L’Italia disuguale del Rapporto Invalsi 2018

Ormai i risultati delle prove oggettive di apprendimento non fanno più
notizia.

Ormai i risultati delle prove oggettive di apprendimento non fanno più
notizia. Nessuno tra i grandi giornali ha messo in prima pagina gli esiti
del Rapporto Invalsi 2018 (nella quale campeggiano invece le voci sul
trasferimento di Cristiano Ronaldo alla Juventus). Il Corriere della Sera,
ad esempio, piazza l’articolo di Gianna Fregonara sul Rapporto a pagina
27.
Eppure qualche ragione per dare maggiore evidenza ai risultati delle
prove di quest’anno c’era: in primo luogo la maggiore attendibilità dei
dati, dovuta alla pratica scomparsa del cheating(copiature, aiutini),
favorita dall’uso del computer per gli alunni di terza media e del secondo
anno di secondaria superiore: una sfida vinta sul piano tecnologico e
organizzativo ma anche su quello pedagogico, perché l’impossibilità di
copiare ha reso i risultati più autentici e gli studenti più responsabili.
In secondo luogo è emerso con maggiore chiarezza, sostenuta dai dati, un
fatto che gli psico-pedagogisti più attenti alla dimensione sociale dei
problemi educativi, da Aldo Visalberghi a Clotilde Pontecorvo, avevano
segnalato già negli anni settanta dello scorso secolo: il forte dislivello di
preparazione (oggi diremmo di competenze) tra gli alunni delle scuole
del Sud e quelli delle regioni settentrionali, occultato da programmi e
ordinamenti formalmente identici per tutto il Paese.
Ma si trattava di intuizioni, o di indagini empiriche condotte
sperimentalmente su piccoli campioni. Solo con la trasformazione del
Centro Europeo dell’Educazione (Cede) in Istituto Nazionale di
Valutazione (Invalsi), e con il progressivo, ormai quasi ventennale,
perfezionamento delle prove nazionali di misurazione dei livelli di
apprendimento si sono potuti acquisire dati di tipo sistematico per
analizzare più a fondo la questione dei divari di rendimento tra le scuole
e dentro le scuole delle diverse regioni italiane.

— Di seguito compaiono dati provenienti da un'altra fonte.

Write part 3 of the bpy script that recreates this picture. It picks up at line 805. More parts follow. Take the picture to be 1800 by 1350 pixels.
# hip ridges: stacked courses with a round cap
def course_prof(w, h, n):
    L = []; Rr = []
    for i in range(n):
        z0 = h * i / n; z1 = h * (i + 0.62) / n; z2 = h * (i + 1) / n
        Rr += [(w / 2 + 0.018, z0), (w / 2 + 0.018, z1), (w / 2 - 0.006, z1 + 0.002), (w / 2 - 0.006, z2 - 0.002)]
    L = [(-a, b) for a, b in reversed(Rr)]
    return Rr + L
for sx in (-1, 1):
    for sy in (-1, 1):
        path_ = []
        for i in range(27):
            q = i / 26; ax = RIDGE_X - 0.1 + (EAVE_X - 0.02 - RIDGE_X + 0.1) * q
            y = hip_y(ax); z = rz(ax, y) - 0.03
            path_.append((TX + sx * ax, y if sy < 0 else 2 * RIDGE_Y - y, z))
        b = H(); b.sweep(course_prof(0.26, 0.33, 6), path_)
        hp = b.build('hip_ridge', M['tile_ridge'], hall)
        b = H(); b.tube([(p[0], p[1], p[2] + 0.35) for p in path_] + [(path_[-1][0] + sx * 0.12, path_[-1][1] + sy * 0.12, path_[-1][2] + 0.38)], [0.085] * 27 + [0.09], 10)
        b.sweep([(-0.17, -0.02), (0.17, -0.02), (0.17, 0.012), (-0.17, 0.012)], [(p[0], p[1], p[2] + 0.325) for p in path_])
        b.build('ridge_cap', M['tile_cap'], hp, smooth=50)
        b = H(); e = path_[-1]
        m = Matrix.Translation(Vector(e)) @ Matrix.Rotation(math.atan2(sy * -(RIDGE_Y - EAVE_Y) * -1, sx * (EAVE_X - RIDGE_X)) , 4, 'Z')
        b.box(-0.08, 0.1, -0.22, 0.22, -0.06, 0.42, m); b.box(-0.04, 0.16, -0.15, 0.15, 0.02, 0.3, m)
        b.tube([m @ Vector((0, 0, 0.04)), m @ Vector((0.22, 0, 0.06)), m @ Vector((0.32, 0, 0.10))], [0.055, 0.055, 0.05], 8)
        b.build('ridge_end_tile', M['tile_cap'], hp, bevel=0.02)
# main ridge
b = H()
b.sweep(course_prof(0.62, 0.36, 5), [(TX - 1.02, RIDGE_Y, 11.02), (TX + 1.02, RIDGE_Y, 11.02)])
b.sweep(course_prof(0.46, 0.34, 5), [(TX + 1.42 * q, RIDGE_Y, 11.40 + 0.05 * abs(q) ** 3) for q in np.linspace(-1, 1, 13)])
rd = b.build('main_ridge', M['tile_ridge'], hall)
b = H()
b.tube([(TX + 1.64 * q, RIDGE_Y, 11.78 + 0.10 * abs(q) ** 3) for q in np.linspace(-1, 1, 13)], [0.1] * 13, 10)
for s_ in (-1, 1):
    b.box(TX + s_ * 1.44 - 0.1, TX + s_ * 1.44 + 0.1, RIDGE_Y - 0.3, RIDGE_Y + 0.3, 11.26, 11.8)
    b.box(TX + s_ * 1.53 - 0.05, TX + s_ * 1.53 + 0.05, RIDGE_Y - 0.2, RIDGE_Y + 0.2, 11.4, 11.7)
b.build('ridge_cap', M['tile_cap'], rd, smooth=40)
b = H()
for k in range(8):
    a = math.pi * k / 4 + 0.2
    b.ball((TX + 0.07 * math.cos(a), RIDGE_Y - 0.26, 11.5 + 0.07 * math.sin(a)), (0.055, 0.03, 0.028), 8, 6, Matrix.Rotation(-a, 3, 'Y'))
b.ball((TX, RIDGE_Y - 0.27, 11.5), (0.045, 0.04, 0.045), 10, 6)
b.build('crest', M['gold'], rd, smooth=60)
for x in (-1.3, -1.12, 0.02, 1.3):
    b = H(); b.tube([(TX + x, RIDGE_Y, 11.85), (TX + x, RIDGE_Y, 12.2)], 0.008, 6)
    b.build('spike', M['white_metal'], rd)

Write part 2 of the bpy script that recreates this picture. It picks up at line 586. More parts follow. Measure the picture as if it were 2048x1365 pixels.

La terza ragione dell’importanza del Rapporto di quest’anno è costituita
proprio da questa più ampia disponibilità di dati sistematici, che ha
messo in luce il fatto che in alcune regioni – proprio in quelle che
registrano i più alti tassi di dispersione, come la Campania, la Sicilia, la
Sardegna e soprattutto la Calabria – il ritardo degli alunni rispetto alle
prestazioni medie nazionali in italiano e matematica si registra già in
seconda elementare, si amplia in quinta e si consolida in terza media.
La promozione assicurata pressoché a tutti fino all’esame di terza media
nasconde una realtà molto differenziata, che è all’origine dei forti tassi di
ripetenza e abbandono che si verificano nel biennio iniziale della scuola
secondaria superiore. Ma il Rapporto 2018 dell’Invalsi, che è soprattutto
uno strumento messo a disposizione dei decisori politici, mette bene in
luce il fatto che un intervento di riequilibrio e prevenzione della
dispersione non sarebbe efficace se non partisse già dall’inizio della
scuola elementare, se non prima: molti studiosi sostengono che a 6-7 anni
i giochi sono in buona parte già fatti.